Adriana’s goal is to define a 600- million-tonne deposit grading 23-25% magnetic iron, with a weight recovery of 33-35%, and concentrate grading 67% soluble iron. This would support a mine and processing complex rated at 30 million tonnes per year that would produce about 10 million tonnes of iron pellets annually, over a 20-year mine life.

Metallurgical test work from the 1970s using surface, core and a limited bulk sample, returned concentrates grading 65.1% to 70.6% soluble iron, with weight recoveries up to 41%. Adriana notes that these are “acceptable results for taconite deposits.”

The company plans a mini-bulk-sampling program in the second phase of its proposed program, whereby 50-100 tonnes of representative iron formation mineralization will be collected and tested.

As for infrastructure, the project is 170 km north of Schefferville, the northern terminus of a railway line that once served the direct-shipping iron-ore mines of the Iron Ore Co. of Canada (IOC).

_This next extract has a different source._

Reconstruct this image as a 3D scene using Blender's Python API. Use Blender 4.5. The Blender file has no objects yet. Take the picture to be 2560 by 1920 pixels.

These mines ceased operations in 1982, though IOC has other mines in Labrador that continue to operate.

Lac Otelnuk is accessible only by air at present, but Beley believes increased activity in the region could lead to joint infrastructure initiatives, such as extending the rail line beyond Schefferville.

“We intend to talk to the neighbours and see what we can do together.”

Adriana can earn 100% of the core Lac Otelnuk project by spending $4 million on exploration before the end of 2009, and by issuing 2 million shares in stages. The vendor retains a 2.5% royalty on gross revenue from production, with advance royalties of $150,000 starting on the first anniversary of the recent option agreement. Half the royalty can be purchased for $5.5 million anytime before 2015.

Adriana also plans to continue exploring its MIE project in Nunavut, which draws its name from the Mackenzie Igneous Event, one of the world’s largest continental-type magmatic events. Work will focus on the Muskox Intrusion, the largest known magma channel for the Mackenzie Igneous Event.

Rare geological events such as these created the world’s two largest such complexes, Bushveld and Noril’sk-Talnakh, in South Africa and Russia, respectively, which both host large PGMs and nickel-copper deposits. Adriana is looking for similar deposits at the MIE project, with another target being “Voisey’s Bay-type” nickel deposits.

Gordon Addie, Adriana’s vice-president of exploration, says he waited 19 years for ground covering key portions of the Muskox Intrusion to come open for staking. When the time came, he organized and led a clandestine staking initiative that beat out the competition.

Specifically, Addie had his eye on the McGregor Lake area, which he believes represents “a corridor of opportunity” for accumulation of sulphides containing copper, nickel and PGMs. The McGregor Lake and All Night Lake properties, which together comprise the MIE project, cover the northern half of the exposed portion of the Muskox Intrusion.

Previous operators have spent more than $20 million to explore and drill portions of the Muskox Intrusion, but no significant economic deposits were found.

“This area has been an enigma since it was first discovered by Samuel Hearne in the 1700s,” Addie says, adding that a “geologically intensive” exploration program designed to fully explore the project’s potential will continue next year.

The company has already done considerable work, including sophisticated inverse modelling of previously compiled geophysical and geological data, and analysis of three deep stratigraphic holes drilled by the Geological Survey of Canada, that could turn previous geological models on their ears. Specifically, the company believes the western flank of the intrusion breached a large sedimentary basin that may have provided a large area for metal-bearing fluids to have accumulated. Ongoing geophysical surveys combined with satellite imagery, data modelling and other geological work are aimed at identifying potential structural traps where copper, nickel and PGM mineralization could accumulate.